The feet are the main part of the player’s anatomy in playing the sport. They are
directly linked to the ground, that is, to the earth. Thus the game is played in direct
connection to the natural.  The aim is to control a thing that must be propelled towards
a goal. This thing is the ball, which is itself usually rolling on the ground, something that
accentuates the naturalness of the sport. The ball is a third element in the game,
besides the two teams. However, it has an ambiguous status. It is to be treated
sometimes as a friend, sometimes as an enemy. When one teams has it, it must protect
it; when a good player has it, he often touches it with the lightest of caresses. Yet, when
one must, one has to strike at it with utmost violence. What intensifies the ambiguity of
the ball’s role is its fickleness: because it is in perpetual motion, its movement is hard to
predict, and its revolutions are as tricky as those of Fortune.  Still, she is a friend to the
young and bold, for her movement towards the goal is often most attractive when at the
feet of imaginative, virtuoso players. And, paraphrasing Maradona, in spite of her
capriciousness, one cannot forget the similarity she has to a full moon in the ascendant.

What other components of the sport make it unique and the sporting expression of the
human condition? These are the factors related to the emotions elicited by the game.
Fundamentally, it is a game of extremes. It is a low-scoring game that somehow rises up
the most passionate reactions from fans all around the world. Why? The key is that
there are hardly any breaks in the action, there is a constant push and pull between the
attacking and the defending team (with each switching positions every few minutes if
not seconds), and that there is a growing anticipation and excitement attached to the
possibility of a goal coming. Thus tension is the context of the game; perpetual
expectation that builds up slowly, swells up, ebbs and flows is the emotion that is elicited
from spectators. To be sure it is a spectacle, and when a goal finally arrives after long
intervals of action and near misses, the reaction in the stands can be spectacular. The
reaction is akin to that of the player who scores the goal, which is one of exuberance
and rapture.
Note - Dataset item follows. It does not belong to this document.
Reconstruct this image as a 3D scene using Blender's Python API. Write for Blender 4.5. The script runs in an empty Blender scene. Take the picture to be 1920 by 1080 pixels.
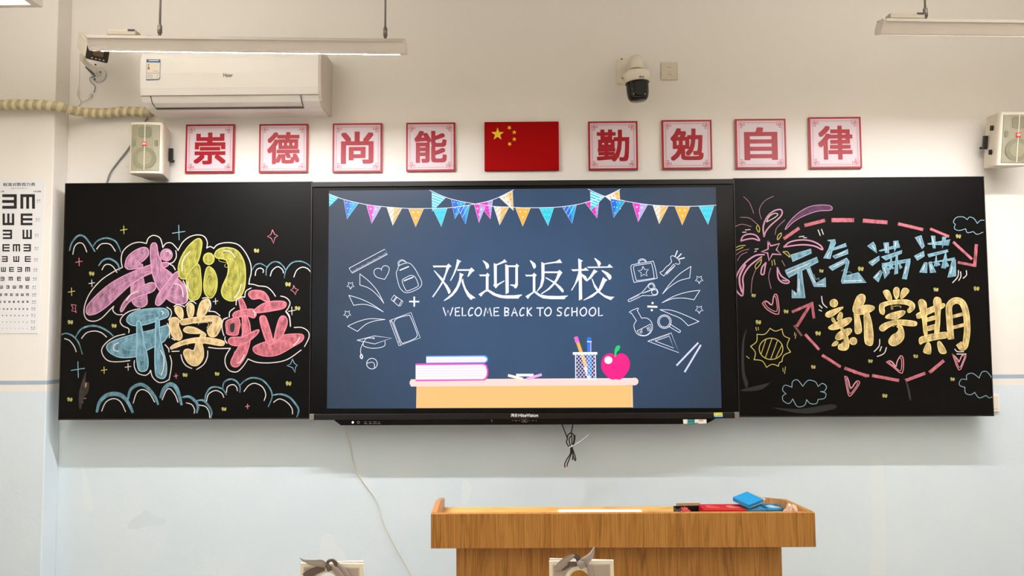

As the ‘King of Football’, Pele, once declared, scoring a goal is like the
supreme moment of sex: enraptured, timeless bliss. Une petite morte.

While elation is a rare but essential moment in football, its inverse, tragedy, can also be
seen, perhaps even more frequently. Besides being called the ‘beautiful game,’ football
is also called ‘the cruelest game.’ This is because the low-scoring nature of the sport is
such that the team that is winning can easily end up losing in a matter of seconds.
Unlike high-scoring games, tables can be turned quite swiftly in football. A one-goal
advantage, the most common score, can be turned around with one goal by the
opponent, thereby essentially resetting the scoreboard to its initial status. Then, all of a
sudden, a last minute goal can give the team that was losing a final victory. This is most
poignant when games end up with ties and must go to penalty shootouts. Widely
reviled, the penalty-kick showdown in fact accentuates the tragic, cruel character that is
so central to the game. Even if the best team on the field deserves to win, PK’s can
result in absurd travesties of what would have been the just result. In a word, there is
no justice in a game where unexpected cruelty can rear its head.

One of the most salient forms of this is embodied in the arbitrary authority on the field:
the referee (arbitre in French and arbitro in Spanish and Italian). Dressed in black like a
judge or executioner, the referee is the supreme authority on the field; there is only
one, and he chooses whether to consult with his two assistants or not. There are no
video replays, and the referee has been famously known to come up with the most
bizarre calls that fly in the face of both common sense and justice. Does this arbitrary,
autocratic form of rule reflect life? Perhaps it does, since we could say that not only is
life not fair, but, for most people, the political rule they live under is also arbitrary.

The final component of football with relevance to our philosophical concerns is its
ethical dimension. Some say that it is a sport that is fundamentally collectivist, inimical
to individual aims. They assert that it suppresses the role of individuality in sport. To be
sure, football is inherently social. It is, like many others, a team sport, not an individual-
oriented sport like tennis. It is a sport that, while entrenched in the competition against
the opponent, only works when a team works in cooperation. Most team sports require
this. What is distinctive about football? It is that there are no fixed positions. There are
no pre-assigned, structural roles that each player must accept. Defenders can score
goals, attackers must come back to defend. This cooperation is freely given. From each
player, his best qualities are accepted; to all, the rewards of a collective triumph are
distributed equally. It is indeed a social, collective, communitarian sport. Is there no
room for individualism? Answering yes would be far off the mark, since individuality can
be visible in each player’s contribution to the team, in the way he performs it creatively.
More importantly, there is indeed one position open to the unreconstituted individualist:
the goalkeeper. A goalkeeper’s anxiety at the penalty kick is a paramount moment of an
individual’s facing destiny with a monumental burden on his shoulders. Those who
chose that role (as Camus did) can indeed find a place on the wide, open pitch of the
game.


We have seen that football reflects many of the fundamental components of the human
condition, ideas that have Nietzschean resonance. It is centrally concerned with beauty,
yet it is entrenched deeply in the agonistic nature of being human. It is alive to the
tragic twists and turns of fate. The way that it is played is a tense combination of
competition and cooperation dependent on free action and movement. Unlike some
sports that aim at territorial conquest, such as American football, association football
aims at a momentary lapsus of joy. Unlike sports that emphasize individualism and
mathematical accounting, like baseball, football seeks to find a creative role for the
individual within a larger collective, cooperative, social action that is more rooted in
intuition and emotion rather than reason. Unlike sports that emphasize one facet of
human dimension, such as height (basketball), weight (American football), or violence
(rugby or ice hockey), football expresses the plenitude of human powers, ability and
existence. As Nietzsche tells us, within a world that can be cruel and tragic, the aim of
man is the creation of beauty through individual and collective, free action that is rooted
in the human nexus with nature. So it is in the game of football.